Copy each line below exactly and leave the pictures out.

→ **SUPPLIED MATERIAL**
□ □ □ □ □ □ □

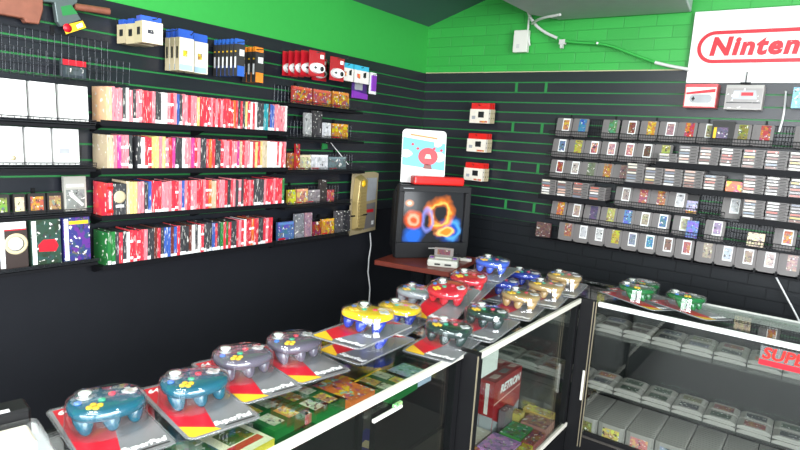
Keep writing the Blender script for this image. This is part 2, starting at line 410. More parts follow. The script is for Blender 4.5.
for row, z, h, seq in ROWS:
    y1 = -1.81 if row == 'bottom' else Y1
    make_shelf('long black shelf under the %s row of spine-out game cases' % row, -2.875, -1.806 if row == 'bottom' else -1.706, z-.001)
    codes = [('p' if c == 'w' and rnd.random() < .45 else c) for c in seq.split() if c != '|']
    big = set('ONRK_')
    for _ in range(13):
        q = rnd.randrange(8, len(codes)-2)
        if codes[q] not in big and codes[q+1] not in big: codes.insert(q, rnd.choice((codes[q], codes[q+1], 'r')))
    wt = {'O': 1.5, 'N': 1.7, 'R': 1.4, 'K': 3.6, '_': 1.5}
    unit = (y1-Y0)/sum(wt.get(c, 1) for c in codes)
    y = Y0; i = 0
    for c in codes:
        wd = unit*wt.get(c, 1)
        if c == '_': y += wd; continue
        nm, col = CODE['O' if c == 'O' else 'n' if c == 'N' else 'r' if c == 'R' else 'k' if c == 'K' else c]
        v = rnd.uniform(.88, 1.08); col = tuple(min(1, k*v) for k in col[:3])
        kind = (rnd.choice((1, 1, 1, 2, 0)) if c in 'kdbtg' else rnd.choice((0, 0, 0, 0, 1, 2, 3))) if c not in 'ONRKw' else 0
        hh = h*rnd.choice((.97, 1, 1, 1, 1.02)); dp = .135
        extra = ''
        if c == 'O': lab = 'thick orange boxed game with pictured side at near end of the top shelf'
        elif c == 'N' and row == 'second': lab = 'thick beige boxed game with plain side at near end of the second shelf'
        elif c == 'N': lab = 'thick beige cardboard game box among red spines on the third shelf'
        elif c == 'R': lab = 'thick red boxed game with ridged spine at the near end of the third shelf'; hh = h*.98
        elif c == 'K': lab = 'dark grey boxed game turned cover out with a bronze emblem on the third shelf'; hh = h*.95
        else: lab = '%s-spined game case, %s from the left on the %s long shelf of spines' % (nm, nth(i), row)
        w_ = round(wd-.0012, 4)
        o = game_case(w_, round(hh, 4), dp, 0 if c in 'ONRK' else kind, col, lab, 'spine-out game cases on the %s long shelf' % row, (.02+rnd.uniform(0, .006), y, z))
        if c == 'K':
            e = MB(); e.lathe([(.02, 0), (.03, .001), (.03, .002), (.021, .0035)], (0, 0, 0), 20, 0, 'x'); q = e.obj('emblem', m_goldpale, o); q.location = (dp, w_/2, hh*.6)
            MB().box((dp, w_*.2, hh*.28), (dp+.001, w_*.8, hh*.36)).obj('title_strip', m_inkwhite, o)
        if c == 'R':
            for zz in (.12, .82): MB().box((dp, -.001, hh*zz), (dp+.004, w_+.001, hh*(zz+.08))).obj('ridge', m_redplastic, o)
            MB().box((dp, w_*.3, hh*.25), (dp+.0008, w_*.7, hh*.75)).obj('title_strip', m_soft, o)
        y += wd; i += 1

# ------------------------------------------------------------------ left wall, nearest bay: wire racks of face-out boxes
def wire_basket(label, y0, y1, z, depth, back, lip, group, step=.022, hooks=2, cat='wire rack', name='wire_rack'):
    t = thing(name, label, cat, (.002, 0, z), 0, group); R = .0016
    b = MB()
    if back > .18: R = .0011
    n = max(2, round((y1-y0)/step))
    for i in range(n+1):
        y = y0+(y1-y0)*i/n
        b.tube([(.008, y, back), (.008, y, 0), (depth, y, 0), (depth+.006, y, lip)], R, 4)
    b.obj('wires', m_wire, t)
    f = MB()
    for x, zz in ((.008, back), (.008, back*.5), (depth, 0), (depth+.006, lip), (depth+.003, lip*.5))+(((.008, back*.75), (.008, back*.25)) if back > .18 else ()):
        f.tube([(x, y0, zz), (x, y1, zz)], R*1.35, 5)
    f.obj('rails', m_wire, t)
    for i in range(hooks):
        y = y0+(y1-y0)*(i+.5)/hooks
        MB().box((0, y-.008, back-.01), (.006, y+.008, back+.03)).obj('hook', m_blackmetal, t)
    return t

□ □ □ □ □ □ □

→ **ANSWER TO THE TASK**
Keep writing the Blender script for this image. This is part 2, starting at line 410. More parts follow. The script is for Blender 4.5.
for row, z, h, seq in ROWS:
    y1 = -1.81 if row == 'bottom' else Y1
    make_shelf('long black shelf under the %s row of spine-out game cases' % row, -2.875, -1.806 if row == 'bottom' else -1.706, z-.001)
    codes = [('p' if c == 'w' and rnd.random() < .45 else c) for c in seq.split() if c != '|']
    big = set('ONRK_')
    for _ in range(13):
        q = rnd.randrange(8, len(codes)-2)
        if codes[q] not in big and codes[q+1] not in big: codes.insert(q, rnd.choice((codes[q], codes[q+1], 'r')))
    wt = {'O': 1.5, 'N': 1.7, 'R': 1.4, 'K': 3.6, '_': 1.5}
    unit = (y1-Y0)/sum(wt.get(c, 1) for c in codes)
    y = Y0; i = 0
    for c in codes:
        wd = unit*wt.get(c, 1)
        if c == '_': y += wd; continue
        nm, col = CODE['O' if c == 'O' else 'n' if c == 'N' else 'r' if c == 'R' else 'k' if c == 'K' else c]
        v = rnd.uniform(.88, 1.08); col = tuple(min(1, k*v) for k in col[:3])
        kind = (rnd.choice((1, 1, 1, 2, 0)) if c in 'kdbtg' else rnd.choice((0, 0, 0, 0, 1, 2, 3))) if c not in 'ONRKw' else 0
        hh = h*rnd.choice((.97, 1, 1, 1, 1.02)); dp = .135
        extra = ''
        if c == 'O': lab = 'thick orange boxed game with pictured side at near end of the top shelf'
        elif c == 'N' and row == 'second': lab = 'thick beige boxed game with plain side at near end of the second shelf'
        elif c == 'N': lab = 'thick beige cardboard game box among red spines on the third shelf'
        elif c == 'R': lab = 'thick red boxed game with ridged spine at the near end of the third shelf'; hh = h*.98
        elif c == 'K': lab = 'dark grey boxed game turned cover out with a bronze emblem on the third shelf'; hh = h*.95
        else: lab = '%s-spined game case, %s from the left on the %s long shelf of spines' % (nm, nth(i), row)
        w_ = round(wd-.0012, 4)
        o = game_case(w_, round(hh, 4), dp, 0 if c in 'ONRK' else kind, col, lab, 'spine-out game cases on the %s long shelf' % row, (.02+rnd.uniform(0, .006), y, z))
        if c == 'K':
            e = MB(); e.lathe([(.02, 0), (.03, .001), (.03, .002), (.021, .0035)], (0, 0, 0), 20, 0, 'x'); q = e.obj('emblem', m_goldpale, o); q.location = (dp, w_/2, hh*.6)
            MB().box((dp, w_*.2, hh*.28), (dp+.001, w_*.8, hh*.36)).obj('title_strip', m_inkwhite, o)
        if c == 'R':
            for zz in (.12, .82): MB().box((dp, -.001, hh*zz), (dp+.004, w_+.001, hh*(zz+.08))).obj('ridge', m_redplastic, o)
            MB().box((dp, w_*.3, hh*.25), (dp+.0008, w_*.7, hh*.75)).obj('title_strip', m_soft, o)
        y += wd; i += 1

# ------------------------------------------------------------------ left wall, nearest bay: wire racks of face-out boxes
def wire_basket(label, y0, y1, z, depth, back, lip, group, step=.022, hooks=2, cat='wire rack', name='wire_rack'):
    t = thing(name, label, cat, (.002, 0, z), 0, group); R = .0016
    b = MB()
    if back > .18: R = .0011
    n = max(2, round((y1-y0)/step))
    for i in range(n+1):
        y = y0+(y1-y0)*i/n
        b.tube([(.008, y, back), (.008, y, 0), (depth, y, 0), (depth+.006, y, lip)], R, 4)
    b.obj('wires', m_wire, t)
    f = MB()
    for x, zz in ((.008, back), (.008, back*.5), (depth, 0), (depth+.006, lip), (depth+.003, lip*.5))+(((.008, back*.75), (.008, back*.25)) if back > .18 else ()):
        f.tube([(x, y0, zz), (x, y1, zz)], R*1.35, 5)
    f.obj('rails', m_wire, t)
    for i in range(hooks):
        y = y0+(y1-y0)*(i+.5)/hooks
        MB().box((0, y-.008, back-.01), (.006, y+.008, back+.03)).obj('hook', m_blackmetal, t)
    return t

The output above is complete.